Phoenix - Gila Bend - Sedona / Cessna 182RG II (N7049S) / VFR

Internet problems have kept me from logging some things on a timely basis.

This afternoon I flew out to Gila Bend to pick up two virtual passengers, whom I then took up to Sedona. The flight out was unremarkable, 25R straight out, a slight turn to the north to pick up I-10, then my usual path of I-10 to the fork in the road, then Highway 85 down to Gila Bend. It was surprisingly misty in Gila Bend, although still well above minimums.
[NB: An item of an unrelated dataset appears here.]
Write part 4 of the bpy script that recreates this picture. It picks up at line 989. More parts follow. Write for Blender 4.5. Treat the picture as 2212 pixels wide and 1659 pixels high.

Considerably later, after dark, with my two passengers aboard, we set off for Sedona, a one-hour flight. I filed VFR, even though I should know better with my poorly-instrumented Cessna in the dark. On this flight I went east from Gila Bend on the GBN063 to intercept the PXR185 radial, because I figured that would keep me away from traffic better. Once on the 185 radial, I took the east transition northbound through the Phoenix Bravo airspace, then turned east at Squawk Peak to catch the 024 radial up to Bartlett Lake, from which I proceeded by pilotage.

The pilotage part was where I screwed up. Of course, the land beneath me was pitch dark, and I could only see the outline of mountains on the horizon. The Verde River valley is nice and low, but the challenge was staying in that valley, given that I couldn't see it. I did see light glinting off the lakes, which helps, but once we were past the lakes I became less and less confident in my position. My passengers cast discreet, worried looks in my direction as I referred more and more frequently to my charts. I found a highway below that looked like it was going north, and I started to follow that. Unfortunately, I picked the wrong one, and only after ten minutes or so did I realize that I was flying due west. The less confident I was in my position, the higher I climbed, since I knew there were mountains on either side of the Verde River. Finally I located myself and more or less got back on track, near Rimrock. I tried to look as much as possible the part of the Master and Commander as I struggled to figure out where I was, twirling dials to tune VORs and try to find which radials I was on.

I finally found the 177 radial out of FLG, and followed that north. Thank goodness the night was crystal-clear, and before I even had to figure out where LYRIT was in relation to me, I realized that I could see Sedona from where I was. So I turned to intercept the radial passing through LYRIT and went there, then lined up and make a quick descent to land in Sedona. Touchdown was perfect. I don't know if I regained the confidence of my somewhat worried passengers, but we got to Sedona okay.

When will I learn to stop trying night VFR flights like this in the Cessna?

Seattle - Sanderson / Cessna 182RG II (N7109V) / VFR

After my jaunts to Paine and SeaTac, I decided to take one more flight at dusk out to Sanderson. I departed from 16R and turned west looking for the 230 radial from SEA. Unfortunately another pilot talked to me at this point on the radio and I lost my situational awareness; I had to weave back and forth a bit afterwards to try to find my radial. I finally got it, though.

The weather was quite cloudy and misty and deteriorating. I tuned to the Mason County NDB as well as riding the radial so that I wouldn't miss the airport, and a short distance from the airport I turned directly towards the NDB, as crossing the NDB pretty much aligned me with the runway at Sanderson.

Landing was unremarkable and smooth. The sun had just slipped below the horizon as I parked on the ramp. Flying after dark in the Cessna makes me nervous if it's over areas with mountains but no well-lit towns.